Creation of most taglines often costs companies thousands of dollars, involves lengthy interviews with employees and in-depth forensic investigations into a company’s “culture”. Is it worth the expense and effort?

I’ll let you be the judge.

Service is a verb, not a noun.

I want to bring all this back to the Service Conundrum part of the title of this article and I want to use my favorite and probably most visible example:

Walmart’s new  “Pay Less. Live Better” tagline which replaced  Always Low Prices.  Always.

Walmart’s aggressive charge to increase it’s market share is focused and impressive. I know many people who claimed they never have nor ever will shop at Walmart. In my part of the world Target is Walmart’s main competitor and Many friends have told me they are “Target people”. I’m not one of those people, I shop both.

Watch out “Target people“, Wal-Mart is out to get you.

The yellow, bouncing,  price cutting, caped, ball commercials are gone replaced by a stylized sun and attractive, happy, middleclass, families Paying Less so they can Live Better.

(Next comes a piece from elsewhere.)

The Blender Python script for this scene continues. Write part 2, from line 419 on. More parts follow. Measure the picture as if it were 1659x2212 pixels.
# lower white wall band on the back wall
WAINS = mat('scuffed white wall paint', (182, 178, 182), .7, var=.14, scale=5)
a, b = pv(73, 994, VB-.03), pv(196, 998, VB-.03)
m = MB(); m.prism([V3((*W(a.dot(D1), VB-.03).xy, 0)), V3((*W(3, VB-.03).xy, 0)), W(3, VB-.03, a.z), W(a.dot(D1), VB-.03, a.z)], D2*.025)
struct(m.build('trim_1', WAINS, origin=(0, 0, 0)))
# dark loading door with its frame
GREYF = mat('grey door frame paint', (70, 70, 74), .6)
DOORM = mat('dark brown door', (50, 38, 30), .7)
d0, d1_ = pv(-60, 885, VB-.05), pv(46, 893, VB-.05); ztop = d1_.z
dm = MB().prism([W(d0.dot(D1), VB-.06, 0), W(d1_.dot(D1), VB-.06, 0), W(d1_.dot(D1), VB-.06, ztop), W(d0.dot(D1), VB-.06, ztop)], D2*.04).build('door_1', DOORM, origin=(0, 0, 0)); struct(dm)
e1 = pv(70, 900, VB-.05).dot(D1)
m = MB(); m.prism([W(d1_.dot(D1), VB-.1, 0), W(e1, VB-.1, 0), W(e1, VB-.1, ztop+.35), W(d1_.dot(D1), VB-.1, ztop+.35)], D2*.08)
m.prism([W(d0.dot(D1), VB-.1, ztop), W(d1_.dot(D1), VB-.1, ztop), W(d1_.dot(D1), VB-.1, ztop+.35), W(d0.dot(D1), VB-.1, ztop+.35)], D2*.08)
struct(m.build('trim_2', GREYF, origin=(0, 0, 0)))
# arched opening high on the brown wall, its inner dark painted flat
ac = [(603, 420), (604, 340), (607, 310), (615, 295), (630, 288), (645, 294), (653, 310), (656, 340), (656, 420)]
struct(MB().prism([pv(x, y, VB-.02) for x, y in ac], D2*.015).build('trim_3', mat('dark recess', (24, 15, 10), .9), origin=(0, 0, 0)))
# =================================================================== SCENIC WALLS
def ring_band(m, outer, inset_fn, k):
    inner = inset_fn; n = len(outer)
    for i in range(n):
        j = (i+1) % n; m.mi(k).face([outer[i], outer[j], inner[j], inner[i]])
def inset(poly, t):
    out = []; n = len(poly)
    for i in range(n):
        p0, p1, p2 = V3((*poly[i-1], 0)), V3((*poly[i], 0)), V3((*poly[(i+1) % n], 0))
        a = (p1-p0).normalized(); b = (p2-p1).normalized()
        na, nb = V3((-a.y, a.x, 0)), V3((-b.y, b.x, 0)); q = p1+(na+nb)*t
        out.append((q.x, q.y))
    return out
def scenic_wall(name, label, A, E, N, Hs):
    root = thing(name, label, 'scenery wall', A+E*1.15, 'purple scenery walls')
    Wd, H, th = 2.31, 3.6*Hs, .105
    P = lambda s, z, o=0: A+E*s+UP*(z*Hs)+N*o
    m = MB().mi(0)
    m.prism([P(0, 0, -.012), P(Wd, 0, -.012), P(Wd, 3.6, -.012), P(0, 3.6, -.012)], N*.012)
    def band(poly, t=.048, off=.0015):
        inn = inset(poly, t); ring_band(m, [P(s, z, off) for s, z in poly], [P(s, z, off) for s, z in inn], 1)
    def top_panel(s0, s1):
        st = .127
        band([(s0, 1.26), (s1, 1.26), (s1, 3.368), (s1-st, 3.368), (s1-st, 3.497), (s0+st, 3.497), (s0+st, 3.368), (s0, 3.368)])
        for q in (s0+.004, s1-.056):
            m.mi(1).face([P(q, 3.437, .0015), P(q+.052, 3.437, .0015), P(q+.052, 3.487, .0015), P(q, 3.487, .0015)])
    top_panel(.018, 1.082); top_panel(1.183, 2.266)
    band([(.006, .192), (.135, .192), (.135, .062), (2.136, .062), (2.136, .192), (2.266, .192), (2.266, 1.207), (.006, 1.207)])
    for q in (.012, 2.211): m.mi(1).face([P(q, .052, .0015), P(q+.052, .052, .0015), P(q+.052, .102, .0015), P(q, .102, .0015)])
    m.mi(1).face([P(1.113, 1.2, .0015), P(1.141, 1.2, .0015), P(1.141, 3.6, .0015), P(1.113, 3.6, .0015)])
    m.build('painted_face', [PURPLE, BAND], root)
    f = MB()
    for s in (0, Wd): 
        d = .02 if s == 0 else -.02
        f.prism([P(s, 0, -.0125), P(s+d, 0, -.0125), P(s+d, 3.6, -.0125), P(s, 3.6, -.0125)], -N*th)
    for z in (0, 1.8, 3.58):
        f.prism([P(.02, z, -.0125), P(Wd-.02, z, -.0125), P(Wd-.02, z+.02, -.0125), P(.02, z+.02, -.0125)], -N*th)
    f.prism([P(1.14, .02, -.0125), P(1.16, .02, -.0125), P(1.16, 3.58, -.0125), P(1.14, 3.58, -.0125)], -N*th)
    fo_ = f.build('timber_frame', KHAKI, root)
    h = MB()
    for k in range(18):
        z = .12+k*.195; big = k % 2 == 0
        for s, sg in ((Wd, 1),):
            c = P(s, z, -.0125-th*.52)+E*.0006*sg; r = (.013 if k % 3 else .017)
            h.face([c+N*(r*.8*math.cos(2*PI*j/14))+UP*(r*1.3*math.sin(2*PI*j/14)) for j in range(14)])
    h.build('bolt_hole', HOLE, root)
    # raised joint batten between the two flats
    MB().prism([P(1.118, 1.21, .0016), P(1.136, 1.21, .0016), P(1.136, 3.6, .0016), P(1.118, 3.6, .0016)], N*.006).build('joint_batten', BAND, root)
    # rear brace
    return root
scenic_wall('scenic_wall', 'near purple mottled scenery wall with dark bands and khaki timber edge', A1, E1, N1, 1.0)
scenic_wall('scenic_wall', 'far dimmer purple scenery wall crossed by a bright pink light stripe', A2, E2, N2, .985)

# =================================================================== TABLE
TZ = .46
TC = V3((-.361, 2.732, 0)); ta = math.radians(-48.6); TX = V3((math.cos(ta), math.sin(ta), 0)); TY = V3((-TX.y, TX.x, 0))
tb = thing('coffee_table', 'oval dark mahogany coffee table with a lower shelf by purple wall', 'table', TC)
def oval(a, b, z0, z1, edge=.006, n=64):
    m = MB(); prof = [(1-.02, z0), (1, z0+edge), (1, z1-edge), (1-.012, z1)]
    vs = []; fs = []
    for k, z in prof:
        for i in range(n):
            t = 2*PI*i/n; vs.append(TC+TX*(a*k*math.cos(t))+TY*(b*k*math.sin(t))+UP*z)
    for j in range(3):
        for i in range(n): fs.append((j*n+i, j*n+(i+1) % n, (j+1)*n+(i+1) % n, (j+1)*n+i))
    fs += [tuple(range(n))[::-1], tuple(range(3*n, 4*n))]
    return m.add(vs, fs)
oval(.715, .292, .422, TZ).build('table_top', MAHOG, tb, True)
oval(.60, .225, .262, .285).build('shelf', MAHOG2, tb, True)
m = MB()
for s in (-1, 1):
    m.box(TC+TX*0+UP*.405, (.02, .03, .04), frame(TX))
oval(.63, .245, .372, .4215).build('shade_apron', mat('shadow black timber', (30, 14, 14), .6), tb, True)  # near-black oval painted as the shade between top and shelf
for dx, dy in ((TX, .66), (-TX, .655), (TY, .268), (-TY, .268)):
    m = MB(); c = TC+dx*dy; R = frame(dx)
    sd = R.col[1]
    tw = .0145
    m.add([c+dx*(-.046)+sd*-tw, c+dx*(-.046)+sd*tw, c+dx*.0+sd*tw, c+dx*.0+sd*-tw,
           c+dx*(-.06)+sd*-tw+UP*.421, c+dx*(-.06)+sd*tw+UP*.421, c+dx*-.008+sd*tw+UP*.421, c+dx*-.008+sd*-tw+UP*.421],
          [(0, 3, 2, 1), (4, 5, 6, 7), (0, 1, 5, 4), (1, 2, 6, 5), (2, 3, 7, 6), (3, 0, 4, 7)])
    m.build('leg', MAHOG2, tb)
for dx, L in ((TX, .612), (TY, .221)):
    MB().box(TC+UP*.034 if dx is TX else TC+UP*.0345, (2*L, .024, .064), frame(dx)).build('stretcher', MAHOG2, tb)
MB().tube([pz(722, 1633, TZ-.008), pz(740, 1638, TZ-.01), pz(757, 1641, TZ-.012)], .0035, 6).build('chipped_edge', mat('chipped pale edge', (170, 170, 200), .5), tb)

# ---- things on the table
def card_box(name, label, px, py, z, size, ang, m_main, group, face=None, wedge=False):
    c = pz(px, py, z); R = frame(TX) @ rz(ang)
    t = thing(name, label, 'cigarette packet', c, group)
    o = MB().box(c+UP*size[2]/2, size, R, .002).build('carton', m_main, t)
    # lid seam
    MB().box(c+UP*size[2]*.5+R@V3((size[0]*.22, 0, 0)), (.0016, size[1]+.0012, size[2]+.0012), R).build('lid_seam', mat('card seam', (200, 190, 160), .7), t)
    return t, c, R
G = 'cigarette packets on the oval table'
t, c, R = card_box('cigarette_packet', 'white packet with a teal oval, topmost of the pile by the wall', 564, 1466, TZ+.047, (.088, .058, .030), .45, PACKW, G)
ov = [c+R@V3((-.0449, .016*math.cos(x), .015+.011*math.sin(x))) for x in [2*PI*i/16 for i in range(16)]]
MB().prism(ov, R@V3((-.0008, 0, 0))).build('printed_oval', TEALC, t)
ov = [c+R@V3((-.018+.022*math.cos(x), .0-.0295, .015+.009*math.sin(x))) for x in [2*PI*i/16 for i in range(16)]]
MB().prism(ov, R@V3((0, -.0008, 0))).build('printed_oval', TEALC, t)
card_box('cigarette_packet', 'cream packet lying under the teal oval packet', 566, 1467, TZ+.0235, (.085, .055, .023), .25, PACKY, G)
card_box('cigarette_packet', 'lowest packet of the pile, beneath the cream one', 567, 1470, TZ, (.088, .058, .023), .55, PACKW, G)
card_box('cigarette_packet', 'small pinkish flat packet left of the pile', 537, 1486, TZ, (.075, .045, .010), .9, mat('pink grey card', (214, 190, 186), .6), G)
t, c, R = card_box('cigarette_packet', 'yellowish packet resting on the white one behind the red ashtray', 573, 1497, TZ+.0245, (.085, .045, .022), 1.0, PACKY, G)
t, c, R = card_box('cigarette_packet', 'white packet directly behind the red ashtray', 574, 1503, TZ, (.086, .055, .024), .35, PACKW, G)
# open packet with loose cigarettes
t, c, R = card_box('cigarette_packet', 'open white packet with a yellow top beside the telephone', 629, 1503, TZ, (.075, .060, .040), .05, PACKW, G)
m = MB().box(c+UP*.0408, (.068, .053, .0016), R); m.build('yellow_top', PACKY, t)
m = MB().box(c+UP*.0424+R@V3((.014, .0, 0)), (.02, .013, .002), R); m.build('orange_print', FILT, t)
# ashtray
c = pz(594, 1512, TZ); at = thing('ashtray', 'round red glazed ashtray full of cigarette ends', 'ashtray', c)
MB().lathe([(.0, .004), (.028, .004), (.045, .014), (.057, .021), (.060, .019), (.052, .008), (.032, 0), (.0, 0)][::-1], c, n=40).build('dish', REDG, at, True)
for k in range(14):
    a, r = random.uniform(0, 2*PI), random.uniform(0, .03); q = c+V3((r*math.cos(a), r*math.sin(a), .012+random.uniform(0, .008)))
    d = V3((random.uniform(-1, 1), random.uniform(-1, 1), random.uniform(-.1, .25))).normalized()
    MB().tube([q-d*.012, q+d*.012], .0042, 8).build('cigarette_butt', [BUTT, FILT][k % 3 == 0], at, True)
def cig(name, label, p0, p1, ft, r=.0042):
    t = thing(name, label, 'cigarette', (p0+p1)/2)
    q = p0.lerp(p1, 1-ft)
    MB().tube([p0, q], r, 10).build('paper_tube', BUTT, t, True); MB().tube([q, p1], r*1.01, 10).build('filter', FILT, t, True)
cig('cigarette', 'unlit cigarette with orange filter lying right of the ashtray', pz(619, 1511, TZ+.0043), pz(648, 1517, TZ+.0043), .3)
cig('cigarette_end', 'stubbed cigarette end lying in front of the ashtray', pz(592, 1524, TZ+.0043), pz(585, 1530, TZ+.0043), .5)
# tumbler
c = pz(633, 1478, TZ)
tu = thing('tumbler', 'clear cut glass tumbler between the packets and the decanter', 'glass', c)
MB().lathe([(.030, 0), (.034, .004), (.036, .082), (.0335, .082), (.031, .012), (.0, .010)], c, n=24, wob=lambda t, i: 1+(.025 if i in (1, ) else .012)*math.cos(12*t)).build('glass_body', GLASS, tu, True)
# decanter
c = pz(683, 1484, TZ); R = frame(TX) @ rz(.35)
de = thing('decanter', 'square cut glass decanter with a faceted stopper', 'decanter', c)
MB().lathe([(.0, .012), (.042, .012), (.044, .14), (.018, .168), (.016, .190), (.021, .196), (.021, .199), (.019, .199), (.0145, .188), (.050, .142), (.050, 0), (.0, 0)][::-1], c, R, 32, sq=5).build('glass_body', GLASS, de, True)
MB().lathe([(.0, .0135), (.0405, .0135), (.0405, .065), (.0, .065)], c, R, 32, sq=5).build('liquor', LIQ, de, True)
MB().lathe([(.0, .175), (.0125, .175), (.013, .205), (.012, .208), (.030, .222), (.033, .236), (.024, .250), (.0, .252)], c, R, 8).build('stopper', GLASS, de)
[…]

Their print ads have been designed with fewer items per page with lots of space between each item that mimics the design principlesTarget has used for years in their print ads.

What Wal-Mart doesn’t mention via it’s tagline or TV and print ads is service and  believe me it hasn’t changed.

My last visit to Walmart was to get one item in the garden center. It sent me searching for an employee to ask a question about the availability of a refill for a product I was using. I walked every isle, over to the area’s check out area, which was deserted and covered with paperwork and products, outside where I asked someone watering plants who answered my query about the product: “Isn’t ( put name here ) in there?”

I walk back into the store where I met the person who greeted me as I entered the garden center and asked if he could help me. He said that he thought ( put name here ) who could help me “was on lunch break but should be back soon”.

I found what I needed at another store. I might have paid more but they didn’t waste my most precious commodity, time.

Here’s the point of the story:

Wal-Mart attracts customers with low prices on products.

A&E and Construction Services companies can’t because what they sell and what distinguishes them from their competitors is service

Service is performed not promised.

  1. Do you think you have the most innovative design? You don’t because it will soon be copied or eclipsed and flashed around the world in days, hours or minutes!
  2. Do you think you have a higher level of craftsmanship and manage better than anyone else, you better look around because you don’t.

When service is what you sell, all the branding, marketing and advertising you can afford will not protect you from the inevitable decline and assured failure that follows poor service.

Poor service will destroy your “brand”, chase away your customers, run off your most valuable employees, devalue your company and condemn you to a single strategy for success…the lowest price.